Ayasofya’da sırf bu gerekçe yüzünden turist rehberlerini ‘alçak ses tonunda konuşun’, ‘bağıra bağıma anlatmayın’ diye uyardıklarını anlatan eski yönetici, “Bazen, beş turist kafilesi aynı anda içeride olabilir. Bu kalabalıktan yayılacak ses titreşimlerinin binayı etkilememesi için her zaman önceden uyarı yaptık. Müzeyi gezerken, herkes kısık sesle konuştu. Rehberler, Ayasofya’yı bu tonda anlattı” dedi.

“Durup dururken binaya zarar vermenin bir anlamı yok” diyen Erdem Yücel, Ayasofya’nın hem İstanbul’un hem de Bizans mimarisinin önemli sanat eserlerinden biri olduğunu vurguladı.

‘Ayasofya hem cami hem de müze olamaz’

Erdem Yücel, bazı kesimlerin yerel seçim öncesinde Ayasofya’nın cami olması yönündeki açıklamalarıyla ilgili soruya, “Ayasofya siyasi polemik konusu olmamalı” yanıtını verdi. Erdem’e göre, Ayasofya bugünkü ortamda müze olarak kalmalı; çünkü eser, Osmanlı mimarisini etkileyen ve Bizans sanatının en önemli mimarisi.

‘Namaz saatine göre nasıl ayarlanacak?’

Ayasofya’nın, aynı anda müze ve cami kimliği ile zorluk yaşayacağına dikkat çeken eski müze müdürünün değerlendirmeleri şöyle:

“Burası, Türkiye’nin turizm gelirlerinin en önemli yeri. Yani, müzenin belirli saatleri içinde, turistler istedikleri zaman ziyaret edebilir. Ancak, cami olduğu zaman böyle olmaz. Namaz saatine göre nasıl ayarlanacak. İçerideki turiste, namaz saati çık mı denilecek?
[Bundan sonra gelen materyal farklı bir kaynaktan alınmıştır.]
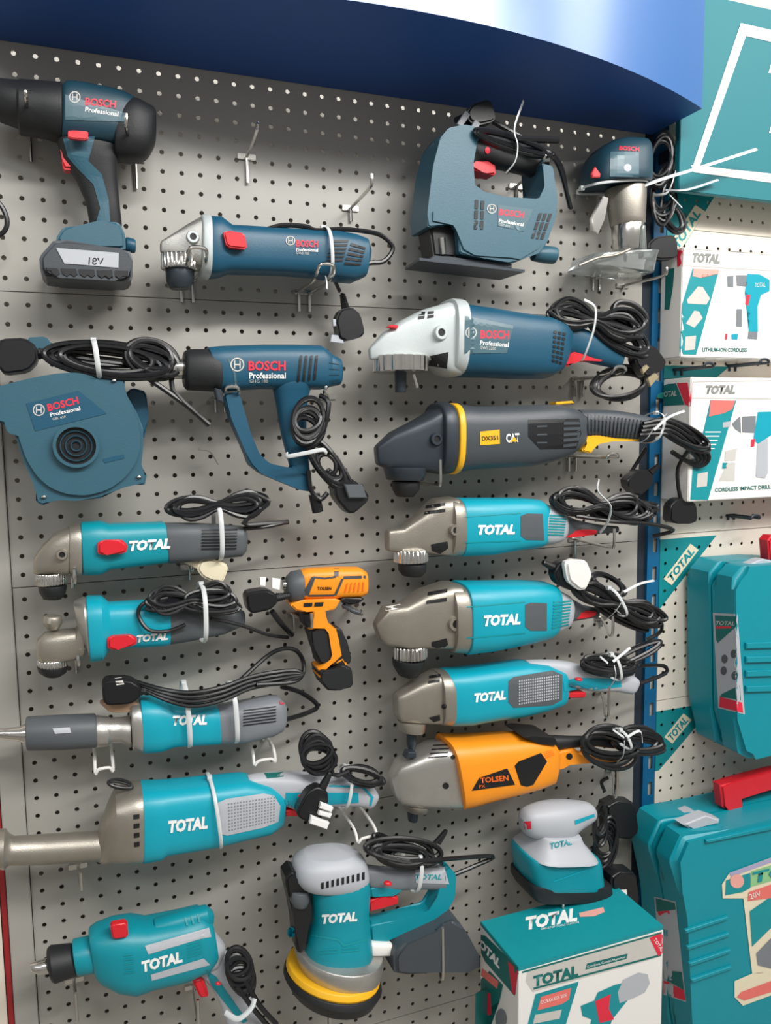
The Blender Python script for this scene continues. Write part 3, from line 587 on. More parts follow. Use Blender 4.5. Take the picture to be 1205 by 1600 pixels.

Namaz saatinde turist içeri giremez. Bu nasıl olacak?”

“Ayasofya, ya cami olur ya da müzeye çevrilir” diyen Yücel, yurt dışında çok kullanılan bir sözü hatırlattı: Ayasofya cam fanus içinde korunmalı.

916 yıl kilise, 481 yıl camii

İstanbul’un anıt yapılarından Ayasofya, tarihi geçmişinin yanı sıra mimarisi, mozaikleri ve Osmanlı döneminde yapılmış ekleri ile her zaman gündemde kaldı. Ayasofya 532-537 yıllarında, 5 yıl 10 ay ve 4 günde İmparator İustinianus (521-565) tarafından daha önce yapılmış olan iki Ayasofya’nın üzerine yapılmıştır. Tarih boyunca 916 yıl kilise, 481 yıl cami olarak işlevini sürdürmüş, Atatürk’ün isteği, Bakanlar Kurulunun kararı ile 1 Şubat 1935’de müze olarak ziyarete açıldı.